→ **Exercise goal**
For the entries below, copy exactly the line that contains "Recreate this scene" through the line that contains "CAB_E = 8.5", both ends included, and exclude all pictures.

3D scene scripts:
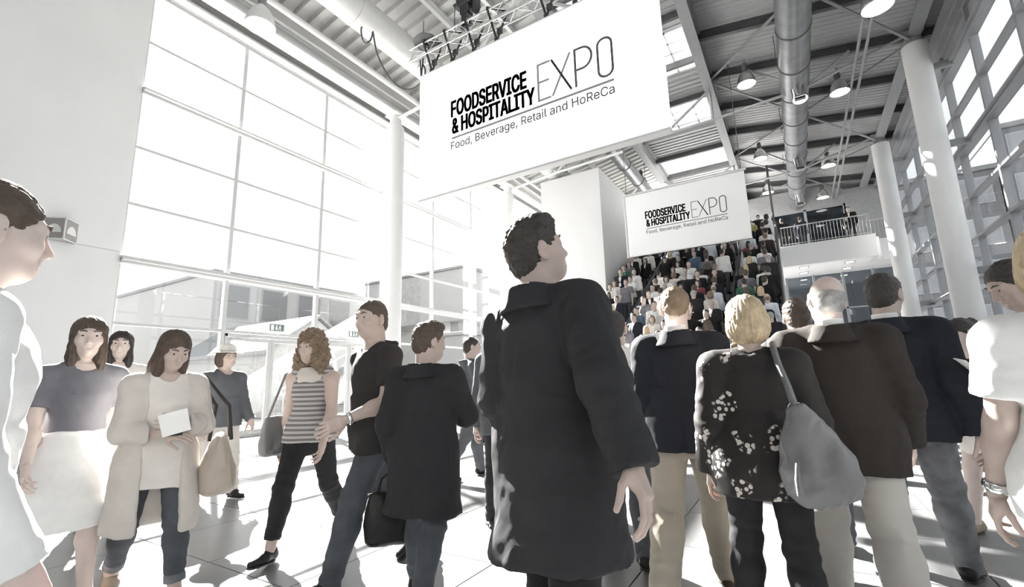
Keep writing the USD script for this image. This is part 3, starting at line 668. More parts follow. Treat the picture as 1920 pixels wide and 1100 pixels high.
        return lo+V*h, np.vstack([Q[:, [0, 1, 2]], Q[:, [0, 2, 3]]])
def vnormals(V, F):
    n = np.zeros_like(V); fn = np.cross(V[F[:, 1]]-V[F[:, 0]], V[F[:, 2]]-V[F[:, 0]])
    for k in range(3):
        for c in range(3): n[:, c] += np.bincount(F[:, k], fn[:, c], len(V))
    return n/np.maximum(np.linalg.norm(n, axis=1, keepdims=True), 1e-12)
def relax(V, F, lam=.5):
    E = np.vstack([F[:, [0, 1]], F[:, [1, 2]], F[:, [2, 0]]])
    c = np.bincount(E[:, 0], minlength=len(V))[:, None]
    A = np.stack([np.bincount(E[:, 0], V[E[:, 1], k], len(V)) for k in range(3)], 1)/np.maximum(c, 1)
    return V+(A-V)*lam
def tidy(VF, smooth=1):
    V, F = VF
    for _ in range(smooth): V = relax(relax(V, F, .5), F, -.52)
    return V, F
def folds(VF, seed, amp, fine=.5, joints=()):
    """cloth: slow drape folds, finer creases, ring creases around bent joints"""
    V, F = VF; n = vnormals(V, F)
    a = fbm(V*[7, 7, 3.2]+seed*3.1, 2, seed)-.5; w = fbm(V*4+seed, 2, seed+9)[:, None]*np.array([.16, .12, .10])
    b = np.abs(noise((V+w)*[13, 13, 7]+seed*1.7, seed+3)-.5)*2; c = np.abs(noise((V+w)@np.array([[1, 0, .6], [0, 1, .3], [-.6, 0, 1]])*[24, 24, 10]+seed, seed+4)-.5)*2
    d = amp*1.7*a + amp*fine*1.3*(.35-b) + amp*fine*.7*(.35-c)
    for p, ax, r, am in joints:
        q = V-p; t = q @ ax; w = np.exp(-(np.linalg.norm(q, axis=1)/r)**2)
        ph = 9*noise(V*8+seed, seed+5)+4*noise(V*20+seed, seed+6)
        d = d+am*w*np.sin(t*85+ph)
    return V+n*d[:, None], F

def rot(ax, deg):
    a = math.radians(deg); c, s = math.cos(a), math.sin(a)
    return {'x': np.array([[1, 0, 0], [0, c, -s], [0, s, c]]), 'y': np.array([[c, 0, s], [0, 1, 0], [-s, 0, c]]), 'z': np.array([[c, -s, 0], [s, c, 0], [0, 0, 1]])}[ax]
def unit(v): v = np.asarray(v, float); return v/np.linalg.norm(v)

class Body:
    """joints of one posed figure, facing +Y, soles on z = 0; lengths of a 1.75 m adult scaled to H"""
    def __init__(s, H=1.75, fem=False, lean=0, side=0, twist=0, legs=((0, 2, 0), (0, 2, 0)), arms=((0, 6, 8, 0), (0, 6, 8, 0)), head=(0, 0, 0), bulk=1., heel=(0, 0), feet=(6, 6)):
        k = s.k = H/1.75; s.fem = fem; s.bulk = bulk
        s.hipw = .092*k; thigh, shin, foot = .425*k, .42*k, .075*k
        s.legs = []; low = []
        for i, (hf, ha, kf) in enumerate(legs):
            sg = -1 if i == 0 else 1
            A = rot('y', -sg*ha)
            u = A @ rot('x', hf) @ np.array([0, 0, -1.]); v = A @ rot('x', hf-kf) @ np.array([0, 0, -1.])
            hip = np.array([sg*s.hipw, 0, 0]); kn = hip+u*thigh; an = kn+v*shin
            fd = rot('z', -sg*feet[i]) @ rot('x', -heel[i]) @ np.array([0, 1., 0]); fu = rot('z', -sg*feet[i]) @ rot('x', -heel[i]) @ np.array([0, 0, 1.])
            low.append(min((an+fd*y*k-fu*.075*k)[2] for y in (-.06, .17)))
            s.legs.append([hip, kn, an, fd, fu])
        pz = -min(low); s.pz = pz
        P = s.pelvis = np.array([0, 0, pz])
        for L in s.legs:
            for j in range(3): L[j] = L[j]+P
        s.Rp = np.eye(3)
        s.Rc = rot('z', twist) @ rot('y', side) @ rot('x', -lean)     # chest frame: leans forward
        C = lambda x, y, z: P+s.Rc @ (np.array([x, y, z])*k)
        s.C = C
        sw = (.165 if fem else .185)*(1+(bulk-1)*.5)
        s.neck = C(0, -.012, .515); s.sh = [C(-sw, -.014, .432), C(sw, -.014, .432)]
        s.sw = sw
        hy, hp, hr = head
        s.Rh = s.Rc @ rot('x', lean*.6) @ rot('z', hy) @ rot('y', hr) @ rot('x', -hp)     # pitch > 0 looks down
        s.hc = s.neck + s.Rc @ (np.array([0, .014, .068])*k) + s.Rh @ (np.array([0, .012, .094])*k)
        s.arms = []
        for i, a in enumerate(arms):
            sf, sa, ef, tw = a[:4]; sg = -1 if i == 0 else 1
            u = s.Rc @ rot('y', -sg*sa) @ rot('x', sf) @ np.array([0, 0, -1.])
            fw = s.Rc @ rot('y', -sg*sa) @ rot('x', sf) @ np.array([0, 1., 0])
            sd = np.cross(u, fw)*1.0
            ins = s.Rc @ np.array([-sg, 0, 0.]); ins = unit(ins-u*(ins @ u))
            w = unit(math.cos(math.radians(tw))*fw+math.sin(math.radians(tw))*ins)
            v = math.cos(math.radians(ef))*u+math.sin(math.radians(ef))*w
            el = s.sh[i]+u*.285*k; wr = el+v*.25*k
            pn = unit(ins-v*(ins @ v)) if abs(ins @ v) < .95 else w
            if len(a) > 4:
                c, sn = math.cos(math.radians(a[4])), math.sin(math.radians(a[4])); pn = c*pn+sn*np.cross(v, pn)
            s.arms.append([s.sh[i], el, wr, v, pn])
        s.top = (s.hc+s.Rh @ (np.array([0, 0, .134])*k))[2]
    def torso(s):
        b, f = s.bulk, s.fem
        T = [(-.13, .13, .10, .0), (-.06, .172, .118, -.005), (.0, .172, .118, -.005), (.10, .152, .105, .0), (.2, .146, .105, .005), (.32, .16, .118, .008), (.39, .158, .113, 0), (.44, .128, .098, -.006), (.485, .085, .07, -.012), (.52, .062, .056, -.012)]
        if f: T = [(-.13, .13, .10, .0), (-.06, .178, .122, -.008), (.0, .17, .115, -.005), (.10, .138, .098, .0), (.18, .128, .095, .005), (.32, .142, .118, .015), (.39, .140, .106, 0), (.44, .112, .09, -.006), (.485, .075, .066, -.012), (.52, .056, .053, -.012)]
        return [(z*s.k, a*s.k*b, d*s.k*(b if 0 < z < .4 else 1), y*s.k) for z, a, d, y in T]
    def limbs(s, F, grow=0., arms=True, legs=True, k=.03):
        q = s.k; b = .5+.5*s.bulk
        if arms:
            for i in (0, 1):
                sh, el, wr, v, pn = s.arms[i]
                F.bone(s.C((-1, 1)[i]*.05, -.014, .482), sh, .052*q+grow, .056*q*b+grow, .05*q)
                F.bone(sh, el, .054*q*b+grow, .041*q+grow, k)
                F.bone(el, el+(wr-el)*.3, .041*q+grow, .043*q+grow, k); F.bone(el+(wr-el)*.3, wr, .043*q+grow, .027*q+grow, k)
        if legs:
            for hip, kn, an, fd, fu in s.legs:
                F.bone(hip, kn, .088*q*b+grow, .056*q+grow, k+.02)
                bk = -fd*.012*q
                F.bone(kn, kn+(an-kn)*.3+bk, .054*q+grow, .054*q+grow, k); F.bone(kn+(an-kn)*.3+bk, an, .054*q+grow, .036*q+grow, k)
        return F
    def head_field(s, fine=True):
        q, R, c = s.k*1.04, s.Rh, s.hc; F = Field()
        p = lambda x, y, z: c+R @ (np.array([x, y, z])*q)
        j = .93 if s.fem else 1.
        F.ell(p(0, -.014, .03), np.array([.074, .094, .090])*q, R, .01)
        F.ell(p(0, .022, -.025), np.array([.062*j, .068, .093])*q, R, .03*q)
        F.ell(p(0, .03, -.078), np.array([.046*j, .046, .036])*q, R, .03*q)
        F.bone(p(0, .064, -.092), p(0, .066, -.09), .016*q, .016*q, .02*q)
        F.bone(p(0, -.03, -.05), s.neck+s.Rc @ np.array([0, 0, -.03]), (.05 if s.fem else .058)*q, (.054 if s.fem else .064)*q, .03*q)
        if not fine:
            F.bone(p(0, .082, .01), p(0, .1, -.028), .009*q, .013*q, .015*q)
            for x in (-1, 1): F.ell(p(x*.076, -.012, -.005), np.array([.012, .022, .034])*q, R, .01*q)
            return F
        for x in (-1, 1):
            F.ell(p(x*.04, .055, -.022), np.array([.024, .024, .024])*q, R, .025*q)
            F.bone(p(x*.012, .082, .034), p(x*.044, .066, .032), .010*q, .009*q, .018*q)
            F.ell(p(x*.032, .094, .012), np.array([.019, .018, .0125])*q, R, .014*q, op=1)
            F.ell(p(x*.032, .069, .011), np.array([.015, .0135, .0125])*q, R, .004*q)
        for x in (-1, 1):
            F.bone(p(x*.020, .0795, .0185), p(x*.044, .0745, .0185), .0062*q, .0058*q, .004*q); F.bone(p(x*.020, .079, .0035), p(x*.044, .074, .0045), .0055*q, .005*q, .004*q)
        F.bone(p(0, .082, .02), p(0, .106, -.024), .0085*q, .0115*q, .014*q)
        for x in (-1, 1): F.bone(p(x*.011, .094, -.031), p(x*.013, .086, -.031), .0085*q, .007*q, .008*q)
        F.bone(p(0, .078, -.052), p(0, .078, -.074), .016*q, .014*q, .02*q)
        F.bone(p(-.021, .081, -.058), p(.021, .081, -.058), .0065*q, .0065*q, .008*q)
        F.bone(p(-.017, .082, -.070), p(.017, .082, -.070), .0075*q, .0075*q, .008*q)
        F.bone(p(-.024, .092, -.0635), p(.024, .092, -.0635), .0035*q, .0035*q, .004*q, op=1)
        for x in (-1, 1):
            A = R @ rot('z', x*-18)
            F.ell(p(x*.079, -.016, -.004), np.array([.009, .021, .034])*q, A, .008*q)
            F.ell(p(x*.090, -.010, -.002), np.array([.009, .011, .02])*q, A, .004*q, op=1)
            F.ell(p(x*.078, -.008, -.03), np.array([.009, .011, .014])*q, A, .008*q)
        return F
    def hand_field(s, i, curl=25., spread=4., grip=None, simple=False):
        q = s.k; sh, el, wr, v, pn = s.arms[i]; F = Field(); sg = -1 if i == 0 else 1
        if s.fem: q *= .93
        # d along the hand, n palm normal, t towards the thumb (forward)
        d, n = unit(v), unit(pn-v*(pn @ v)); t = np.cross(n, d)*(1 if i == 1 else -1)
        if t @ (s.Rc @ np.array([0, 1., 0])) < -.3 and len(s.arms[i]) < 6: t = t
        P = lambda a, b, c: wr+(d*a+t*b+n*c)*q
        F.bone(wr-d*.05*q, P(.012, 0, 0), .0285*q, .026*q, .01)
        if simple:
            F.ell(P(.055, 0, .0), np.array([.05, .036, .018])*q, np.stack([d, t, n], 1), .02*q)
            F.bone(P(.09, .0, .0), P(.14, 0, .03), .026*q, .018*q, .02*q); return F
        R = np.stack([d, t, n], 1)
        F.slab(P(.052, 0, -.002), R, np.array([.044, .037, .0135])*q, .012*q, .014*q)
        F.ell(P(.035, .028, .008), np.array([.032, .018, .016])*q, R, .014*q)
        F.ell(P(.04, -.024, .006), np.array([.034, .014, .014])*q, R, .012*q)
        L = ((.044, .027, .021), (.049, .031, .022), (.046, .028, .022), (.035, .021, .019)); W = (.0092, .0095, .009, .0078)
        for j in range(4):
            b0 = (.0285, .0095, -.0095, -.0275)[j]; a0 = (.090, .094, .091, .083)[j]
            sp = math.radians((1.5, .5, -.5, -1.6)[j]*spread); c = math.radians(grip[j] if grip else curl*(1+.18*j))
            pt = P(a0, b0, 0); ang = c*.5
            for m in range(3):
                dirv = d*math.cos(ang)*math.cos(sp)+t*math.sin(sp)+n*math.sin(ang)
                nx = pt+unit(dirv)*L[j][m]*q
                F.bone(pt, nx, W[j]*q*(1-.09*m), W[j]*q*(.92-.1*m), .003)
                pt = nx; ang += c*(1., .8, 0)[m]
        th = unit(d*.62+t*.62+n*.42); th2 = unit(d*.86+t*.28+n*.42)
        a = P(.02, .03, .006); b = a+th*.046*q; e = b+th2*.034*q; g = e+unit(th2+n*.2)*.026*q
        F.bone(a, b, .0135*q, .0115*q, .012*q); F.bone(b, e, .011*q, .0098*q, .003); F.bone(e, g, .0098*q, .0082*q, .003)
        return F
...
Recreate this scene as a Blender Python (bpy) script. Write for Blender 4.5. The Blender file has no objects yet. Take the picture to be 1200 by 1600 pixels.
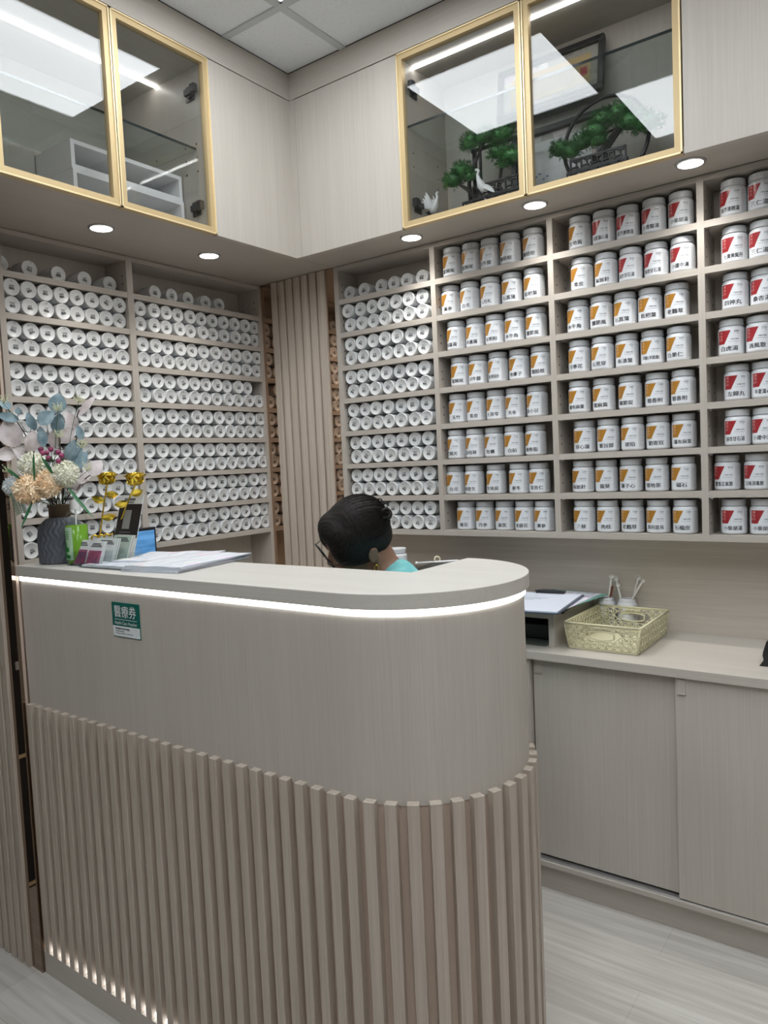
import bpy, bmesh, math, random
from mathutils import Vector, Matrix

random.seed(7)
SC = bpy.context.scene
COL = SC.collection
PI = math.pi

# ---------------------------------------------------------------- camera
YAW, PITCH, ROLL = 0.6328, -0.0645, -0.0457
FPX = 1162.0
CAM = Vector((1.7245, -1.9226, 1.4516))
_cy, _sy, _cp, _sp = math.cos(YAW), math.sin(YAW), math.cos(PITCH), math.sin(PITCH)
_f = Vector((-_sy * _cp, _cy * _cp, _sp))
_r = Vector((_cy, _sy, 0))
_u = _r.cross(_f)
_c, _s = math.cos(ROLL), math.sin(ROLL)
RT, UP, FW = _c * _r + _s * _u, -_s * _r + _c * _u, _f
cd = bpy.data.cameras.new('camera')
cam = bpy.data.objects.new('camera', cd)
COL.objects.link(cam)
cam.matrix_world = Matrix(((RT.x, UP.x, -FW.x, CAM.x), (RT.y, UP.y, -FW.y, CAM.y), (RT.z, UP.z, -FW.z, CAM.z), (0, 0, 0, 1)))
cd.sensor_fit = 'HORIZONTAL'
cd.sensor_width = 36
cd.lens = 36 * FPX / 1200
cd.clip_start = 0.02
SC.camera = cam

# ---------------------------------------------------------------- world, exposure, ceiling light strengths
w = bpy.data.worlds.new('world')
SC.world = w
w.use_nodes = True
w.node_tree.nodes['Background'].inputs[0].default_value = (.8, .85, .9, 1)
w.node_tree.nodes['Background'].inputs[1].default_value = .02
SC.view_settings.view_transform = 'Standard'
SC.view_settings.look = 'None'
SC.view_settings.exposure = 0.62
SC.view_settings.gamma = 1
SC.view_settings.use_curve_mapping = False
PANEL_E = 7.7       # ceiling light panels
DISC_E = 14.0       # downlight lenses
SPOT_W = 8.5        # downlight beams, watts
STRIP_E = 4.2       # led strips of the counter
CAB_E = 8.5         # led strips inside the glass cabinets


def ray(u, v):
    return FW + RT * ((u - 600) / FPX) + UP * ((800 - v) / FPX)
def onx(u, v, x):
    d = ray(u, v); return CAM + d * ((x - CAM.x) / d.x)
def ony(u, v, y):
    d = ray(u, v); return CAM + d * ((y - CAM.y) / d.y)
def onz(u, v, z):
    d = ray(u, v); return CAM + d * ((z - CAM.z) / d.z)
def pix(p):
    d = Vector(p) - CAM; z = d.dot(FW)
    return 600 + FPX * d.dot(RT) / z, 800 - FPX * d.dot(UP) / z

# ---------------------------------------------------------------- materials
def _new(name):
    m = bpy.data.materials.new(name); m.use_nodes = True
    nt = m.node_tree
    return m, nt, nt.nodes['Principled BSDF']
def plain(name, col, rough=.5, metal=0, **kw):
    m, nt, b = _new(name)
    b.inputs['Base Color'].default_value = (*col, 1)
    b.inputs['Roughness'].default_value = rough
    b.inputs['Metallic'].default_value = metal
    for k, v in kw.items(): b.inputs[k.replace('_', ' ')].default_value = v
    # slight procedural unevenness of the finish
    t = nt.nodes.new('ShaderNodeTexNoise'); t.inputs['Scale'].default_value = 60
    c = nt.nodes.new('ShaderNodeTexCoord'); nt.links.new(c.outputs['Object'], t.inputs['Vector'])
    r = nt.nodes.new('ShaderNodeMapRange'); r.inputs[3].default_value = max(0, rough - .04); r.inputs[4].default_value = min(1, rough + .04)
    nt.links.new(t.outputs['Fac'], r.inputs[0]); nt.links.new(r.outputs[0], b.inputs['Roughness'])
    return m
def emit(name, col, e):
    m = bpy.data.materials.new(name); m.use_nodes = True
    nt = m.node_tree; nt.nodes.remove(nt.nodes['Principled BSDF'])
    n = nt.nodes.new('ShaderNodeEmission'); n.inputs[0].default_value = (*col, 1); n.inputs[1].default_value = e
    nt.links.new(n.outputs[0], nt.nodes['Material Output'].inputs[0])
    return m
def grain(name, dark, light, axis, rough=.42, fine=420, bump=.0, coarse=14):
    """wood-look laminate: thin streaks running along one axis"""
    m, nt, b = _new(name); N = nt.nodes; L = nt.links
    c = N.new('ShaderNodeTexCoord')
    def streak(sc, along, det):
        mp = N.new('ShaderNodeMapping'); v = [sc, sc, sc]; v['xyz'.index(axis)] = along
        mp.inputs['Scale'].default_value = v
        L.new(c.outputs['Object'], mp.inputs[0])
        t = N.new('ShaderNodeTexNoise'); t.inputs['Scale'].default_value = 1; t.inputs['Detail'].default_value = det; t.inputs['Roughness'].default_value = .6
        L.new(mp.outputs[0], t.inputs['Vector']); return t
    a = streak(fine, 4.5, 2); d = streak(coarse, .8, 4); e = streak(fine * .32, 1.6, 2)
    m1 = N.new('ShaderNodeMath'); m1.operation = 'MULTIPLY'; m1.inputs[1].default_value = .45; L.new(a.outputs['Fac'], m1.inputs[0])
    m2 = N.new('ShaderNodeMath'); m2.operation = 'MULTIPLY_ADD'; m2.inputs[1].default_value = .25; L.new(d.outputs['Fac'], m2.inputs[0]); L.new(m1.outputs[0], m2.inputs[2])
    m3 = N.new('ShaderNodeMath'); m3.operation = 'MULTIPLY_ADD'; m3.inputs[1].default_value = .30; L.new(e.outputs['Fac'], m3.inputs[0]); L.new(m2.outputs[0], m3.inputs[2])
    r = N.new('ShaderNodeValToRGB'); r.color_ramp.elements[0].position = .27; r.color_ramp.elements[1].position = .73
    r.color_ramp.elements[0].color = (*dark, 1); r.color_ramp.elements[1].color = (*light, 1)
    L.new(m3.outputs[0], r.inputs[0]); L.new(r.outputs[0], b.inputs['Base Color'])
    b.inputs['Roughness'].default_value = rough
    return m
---
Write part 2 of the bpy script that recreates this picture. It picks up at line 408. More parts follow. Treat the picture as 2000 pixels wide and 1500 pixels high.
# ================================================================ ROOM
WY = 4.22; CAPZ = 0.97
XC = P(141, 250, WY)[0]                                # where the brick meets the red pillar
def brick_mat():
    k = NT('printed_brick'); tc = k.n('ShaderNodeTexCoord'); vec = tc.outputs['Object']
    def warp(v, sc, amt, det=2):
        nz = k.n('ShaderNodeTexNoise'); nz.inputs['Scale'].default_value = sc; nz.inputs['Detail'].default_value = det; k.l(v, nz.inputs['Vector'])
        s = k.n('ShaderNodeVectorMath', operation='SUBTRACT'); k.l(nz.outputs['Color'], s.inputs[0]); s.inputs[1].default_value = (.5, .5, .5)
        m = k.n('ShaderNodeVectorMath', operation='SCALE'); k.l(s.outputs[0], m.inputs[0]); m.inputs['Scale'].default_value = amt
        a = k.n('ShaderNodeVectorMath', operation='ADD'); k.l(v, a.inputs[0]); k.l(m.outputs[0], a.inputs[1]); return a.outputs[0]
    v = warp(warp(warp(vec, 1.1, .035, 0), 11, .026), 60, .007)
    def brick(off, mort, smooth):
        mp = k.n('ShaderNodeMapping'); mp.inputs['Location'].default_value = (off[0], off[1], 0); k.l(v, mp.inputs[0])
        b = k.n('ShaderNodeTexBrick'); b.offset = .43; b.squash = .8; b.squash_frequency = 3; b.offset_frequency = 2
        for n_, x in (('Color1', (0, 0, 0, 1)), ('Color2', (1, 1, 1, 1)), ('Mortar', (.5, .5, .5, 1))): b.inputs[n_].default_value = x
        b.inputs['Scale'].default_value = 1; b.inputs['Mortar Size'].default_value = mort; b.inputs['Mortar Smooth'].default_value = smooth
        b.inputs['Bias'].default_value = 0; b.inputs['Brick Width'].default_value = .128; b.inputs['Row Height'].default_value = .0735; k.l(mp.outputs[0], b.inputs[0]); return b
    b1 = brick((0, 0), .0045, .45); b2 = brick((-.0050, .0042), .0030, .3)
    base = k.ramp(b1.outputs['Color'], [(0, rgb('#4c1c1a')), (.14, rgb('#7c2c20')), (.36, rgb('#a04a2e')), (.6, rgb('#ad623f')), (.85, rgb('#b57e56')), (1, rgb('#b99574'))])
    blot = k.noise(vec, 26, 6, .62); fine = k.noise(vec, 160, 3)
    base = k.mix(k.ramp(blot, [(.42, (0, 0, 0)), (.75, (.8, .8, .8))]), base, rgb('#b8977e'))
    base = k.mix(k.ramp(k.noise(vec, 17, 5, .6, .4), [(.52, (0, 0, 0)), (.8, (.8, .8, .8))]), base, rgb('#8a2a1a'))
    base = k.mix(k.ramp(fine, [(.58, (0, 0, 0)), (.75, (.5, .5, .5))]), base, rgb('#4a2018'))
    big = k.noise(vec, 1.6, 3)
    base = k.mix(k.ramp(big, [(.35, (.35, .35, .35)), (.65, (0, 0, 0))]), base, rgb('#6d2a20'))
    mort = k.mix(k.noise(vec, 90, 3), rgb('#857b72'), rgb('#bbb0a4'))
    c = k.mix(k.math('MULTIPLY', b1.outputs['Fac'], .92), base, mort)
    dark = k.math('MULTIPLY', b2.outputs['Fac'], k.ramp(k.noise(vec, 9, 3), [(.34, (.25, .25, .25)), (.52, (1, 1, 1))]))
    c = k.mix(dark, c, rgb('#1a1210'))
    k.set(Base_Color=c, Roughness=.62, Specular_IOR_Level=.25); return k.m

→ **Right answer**
Recreate this scene as a Blender Python (bpy) script. Write for Blender 4.5. The Blender file has no objects yet. Take the picture to be 1200 by 1600 pixels.
import bpy, bmesh, math, random
from mathutils import Vector, Matrix

random.seed(7)
SC = bpy.context.scene
COL = SC.collection
PI = math.pi

# ---------------------------------------------------------------- camera
YAW, PITCH, ROLL = 0.6328, -0.0645, -0.0457
FPX = 1162.0
CAM = Vector((1.7245, -1.9226, 1.4516))
_cy, _sy, _cp, _sp = math.cos(YAW), math.sin(YAW), math.cos(PITCH), math.sin(PITCH)
_f = Vector((-_sy * _cp, _cy * _cp, _sp))
_r = Vector((_cy, _sy, 0))
_u = _r.cross(_f)
_c, _s = math.cos(ROLL), math.sin(ROLL)
RT, UP, FW = _c * _r + _s * _u, -_s * _r + _c * _u, _f
cd = bpy.data.cameras.new('camera')
cam = bpy.data.objects.new('camera', cd)
COL.objects.link(cam)
cam.matrix_world = Matrix(((RT.x, UP.x, -FW.x, CAM.x), (RT.y, UP.y, -FW.y, CAM.y), (RT.z, UP.z, -FW.z, CAM.z), (0, 0, 0, 1)))
cd.sensor_fit = 'HORIZONTAL'
cd.sensor_width = 36
cd.lens = 36 * FPX / 1200
cd.clip_start = 0.02
SC.camera = cam

# ---------------------------------------------------------------- world, exposure, ceiling light strengths
w = bpy.data.worlds.new('world')
SC.world = w
w.use_nodes = True
w.node_tree.nodes['Background'].inputs[0].default_value = (.8, .85, .9, 1)
w.node_tree.nodes['Background'].inputs[1].default_value = .02
SC.view_settings.view_transform = 'Standard'
SC.view_settings.look = 'None'
SC.view_settings.exposure = 0.62
SC.view_settings.gamma = 1
SC.view_settings.use_curve_mapping = False
PANEL_E = 7.7       # ceiling light panels
DISC_E = 14.0       # downlight lenses
SPOT_W = 8.5        # downlight beams, watts
STRIP_E = 4.2       # led strips of the counter
CAB_E = 8.5         # led strips inside the glass cabinets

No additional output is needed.